What the task requires - Output the full material exactly as it appears here.

Data segment -
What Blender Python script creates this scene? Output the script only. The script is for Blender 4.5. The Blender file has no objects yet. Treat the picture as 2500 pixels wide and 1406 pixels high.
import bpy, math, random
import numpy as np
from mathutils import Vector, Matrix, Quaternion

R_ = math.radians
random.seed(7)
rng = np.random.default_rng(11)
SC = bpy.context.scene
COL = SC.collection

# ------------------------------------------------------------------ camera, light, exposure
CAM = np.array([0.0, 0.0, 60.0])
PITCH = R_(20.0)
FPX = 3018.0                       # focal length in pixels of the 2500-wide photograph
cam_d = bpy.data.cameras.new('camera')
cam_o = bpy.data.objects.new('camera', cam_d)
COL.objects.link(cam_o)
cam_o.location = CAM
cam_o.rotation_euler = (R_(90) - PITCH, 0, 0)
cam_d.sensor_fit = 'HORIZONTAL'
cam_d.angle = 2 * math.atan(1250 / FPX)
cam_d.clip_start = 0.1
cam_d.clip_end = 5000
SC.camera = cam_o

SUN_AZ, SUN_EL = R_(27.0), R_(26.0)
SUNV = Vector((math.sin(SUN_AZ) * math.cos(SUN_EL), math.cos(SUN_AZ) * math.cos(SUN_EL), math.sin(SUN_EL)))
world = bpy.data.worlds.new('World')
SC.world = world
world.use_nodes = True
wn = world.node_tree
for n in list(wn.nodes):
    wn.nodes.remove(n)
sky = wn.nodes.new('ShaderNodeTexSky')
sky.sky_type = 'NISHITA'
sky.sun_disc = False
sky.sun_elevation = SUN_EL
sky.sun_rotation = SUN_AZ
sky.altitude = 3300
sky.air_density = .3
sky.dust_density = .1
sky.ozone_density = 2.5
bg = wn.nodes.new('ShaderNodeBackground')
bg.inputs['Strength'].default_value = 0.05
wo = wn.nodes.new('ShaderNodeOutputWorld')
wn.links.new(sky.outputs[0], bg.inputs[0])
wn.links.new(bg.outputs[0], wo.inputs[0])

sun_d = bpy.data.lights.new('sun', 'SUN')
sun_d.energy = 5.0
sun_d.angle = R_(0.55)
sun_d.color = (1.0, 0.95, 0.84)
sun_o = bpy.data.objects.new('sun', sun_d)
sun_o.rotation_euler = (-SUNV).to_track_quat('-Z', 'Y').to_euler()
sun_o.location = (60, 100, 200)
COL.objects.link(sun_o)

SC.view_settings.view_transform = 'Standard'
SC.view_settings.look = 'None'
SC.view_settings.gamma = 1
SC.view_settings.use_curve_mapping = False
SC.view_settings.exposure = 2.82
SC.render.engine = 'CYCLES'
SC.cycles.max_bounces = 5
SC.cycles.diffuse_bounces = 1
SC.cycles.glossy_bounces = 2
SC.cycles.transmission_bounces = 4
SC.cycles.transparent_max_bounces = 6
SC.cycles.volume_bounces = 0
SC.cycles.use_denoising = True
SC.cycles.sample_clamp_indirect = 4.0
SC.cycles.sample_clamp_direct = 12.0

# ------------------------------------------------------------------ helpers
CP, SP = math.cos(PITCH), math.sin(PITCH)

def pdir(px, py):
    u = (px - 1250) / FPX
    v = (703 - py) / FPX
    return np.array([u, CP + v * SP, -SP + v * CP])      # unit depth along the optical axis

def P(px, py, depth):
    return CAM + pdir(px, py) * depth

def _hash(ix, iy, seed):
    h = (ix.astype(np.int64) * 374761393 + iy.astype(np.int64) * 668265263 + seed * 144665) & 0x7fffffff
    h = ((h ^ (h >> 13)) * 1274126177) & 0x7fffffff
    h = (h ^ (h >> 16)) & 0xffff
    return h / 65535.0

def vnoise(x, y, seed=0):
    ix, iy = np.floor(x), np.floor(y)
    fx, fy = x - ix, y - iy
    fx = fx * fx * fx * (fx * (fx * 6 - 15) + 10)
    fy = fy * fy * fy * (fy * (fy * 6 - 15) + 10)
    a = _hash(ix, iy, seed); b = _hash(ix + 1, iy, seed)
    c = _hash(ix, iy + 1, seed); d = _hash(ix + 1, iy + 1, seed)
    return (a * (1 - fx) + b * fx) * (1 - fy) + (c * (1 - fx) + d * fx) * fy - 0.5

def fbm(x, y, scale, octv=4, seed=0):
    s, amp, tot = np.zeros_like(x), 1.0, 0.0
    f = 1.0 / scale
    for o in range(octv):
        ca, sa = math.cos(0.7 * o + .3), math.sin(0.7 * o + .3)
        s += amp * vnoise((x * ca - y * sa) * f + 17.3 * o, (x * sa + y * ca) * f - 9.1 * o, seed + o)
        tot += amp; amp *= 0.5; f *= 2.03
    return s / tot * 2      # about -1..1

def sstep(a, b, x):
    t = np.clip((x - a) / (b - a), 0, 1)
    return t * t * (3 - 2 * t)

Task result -
What Blender Python script creates this scene? Output the script only. The script is for Blender 4.5. The Blender file has no objects yet. Treat the picture as 2500 pixels wide and 1406 pixels high.
import bpy, math, random
import numpy as np
from mathutils import Vector, Matrix, Quaternion

R_ = math.radians
random.seed(7)
rng = np.random.default_rng(11)
SC = bpy.context.scene
COL = SC.collection

# ------------------------------------------------------------------ camera, light, exposure
CAM = np.array([0.0, 0.0, 60.0])
PITCH = R_(20.0)
FPX = 3018.0                       # focal length in pixels of the 2500-wide photograph
cam_d = bpy.data.cameras.new('camera')
cam_o = bpy.data.objects.new('camera', cam_d)
COL.objects.link(cam_o)
cam_o.location = CAM
cam_o.rotation_euler = (R_(90) - PITCH, 0, 0)
cam_d.sensor_fit = 'HORIZONTAL'
cam_d.angle = 2 * math.atan(1250 / FPX)
cam_d.clip_start = 0.1
cam_d.clip_end = 5000
SC.camera = cam_o

SUN_AZ, SUN_EL = R_(27.0), R_(26.0)
SUNV = Vector((math.sin(SUN_AZ) * math.cos(SUN_EL), math.cos(SUN_AZ) * math.cos(SUN_EL), math.sin(SUN_EL)))
world = bpy.data.worlds.new('World')
SC.world = world
world.use_nodes = True
wn = world.node_tree
for n in list(wn.nodes):
    wn.nodes.remove(n)
sky = wn.nodes.new('ShaderNodeTexSky')
sky.sky_type = 'NISHITA'
sky.sun_disc = False
sky.sun_elevation = SUN_EL
sky.sun_rotation = SUN_AZ
sky.altitude = 3300
sky.air_density = .3
sky.dust_density = .1
sky.ozone_density = 2.5
bg = wn.nodes.new('ShaderNodeBackground')
bg.inputs['Strength'].default_value = 0.05
wo = wn.nodes.new('ShaderNodeOutputWorld')
wn.links.new(sky.outputs[0], bg.inputs[0])
wn.links.new(bg.outputs[0], wo.inputs[0])

sun_d = bpy.data.lights.new('sun', 'SUN')
sun_d.energy = 5.0
sun_d.angle = R_(0.55)
sun_d.color = (1.0, 0.95, 0.84)
sun_o = bpy.data.objects.new('sun', sun_d)
sun_o.rotation_euler = (-SUNV).to_track_quat('-Z', 'Y').to_euler()
sun_o.location = (60, 100, 200)
COL.objects.link(sun_o)

SC.view_settings.view_transform = 'Standard'
SC.view_settings.look = 'None'
SC.view_settings.gamma = 1
SC.view_settings.use_curve_mapping = False
SC.view_settings.exposure = 2.82
SC.render.engine = 'CYCLES'
SC.cycles.max_bounces = 5
SC.cycles.diffuse_bounces = 1
SC.cycles.glossy_bounces = 2
SC.cycles.transmission_bounces = 4
SC.cycles.transparent_max_bounces = 6
SC.cycles.volume_bounces = 0
SC.cycles.use_denoising = True
SC.cycles.sample_clamp_indirect = 4.0
SC.cycles.sample_clamp_direct = 12.0

# ------------------------------------------------------------------ helpers
CP, SP = math.cos(PITCH), math.sin(PITCH)

def pdir(px, py):
    u = (px - 1250) / FPX
    v = (703 - py) / FPX
    return np.array([u, CP + v * SP, -SP + v * CP])      # unit depth along the optical axis

def P(px, py, depth):
    return CAM + pdir(px, py) * depth

def _hash(ix, iy, seed):
    h = (ix.astype(np.int64) * 374761393 + iy.astype(np.int64) * 668265263 + seed * 144665) & 0x7fffffff
    h = ((h ^ (h >> 13)) * 1274126177) & 0x7fffffff
    h = (h ^ (h >> 16)) & 0xffff
    return h / 65535.0

def vnoise(x, y, seed=0):
    ix, iy = np.floor(x), np.floor(y)
    fx, fy = x - ix, y - iy
    fx = fx * fx * fx * (fx * (fx * 6 - 15) + 10)
    fy = fy * fy * fy * (fy * (fy * 6 - 15) + 10)
    a = _hash(ix, iy, seed); b = _hash(ix + 1, iy, seed)
    c = _hash(ix, iy + 1, seed); d = _hash(ix + 1, iy + 1, seed)
    return (a * (1 - fx) + b * fx) * (1 - fy) + (c * (1 - fx) + d * fx) * fy - 0.5

def fbm(x, y, scale, octv=4, seed=0):
    s, amp, tot = np.zeros_like(x), 1.0, 0.0
    f = 1.0 / scale
    for o in range(octv):
        ca, sa = math.cos(0.7 * o + .3), math.sin(0.7 * o + .3)
        s += amp * vnoise((x * ca - y * sa) * f + 17.3 * o, (x * sa + y * ca) * f - 9.1 * o, seed + o)
        tot += amp; amp *= 0.5; f *= 2.03
    return s / tot * 2      # about -1..1

def sstep(a, b, x):
    t = np.clip((x - a) / (b - a), 0, 1)
    return t * t * (3 - 2 * t)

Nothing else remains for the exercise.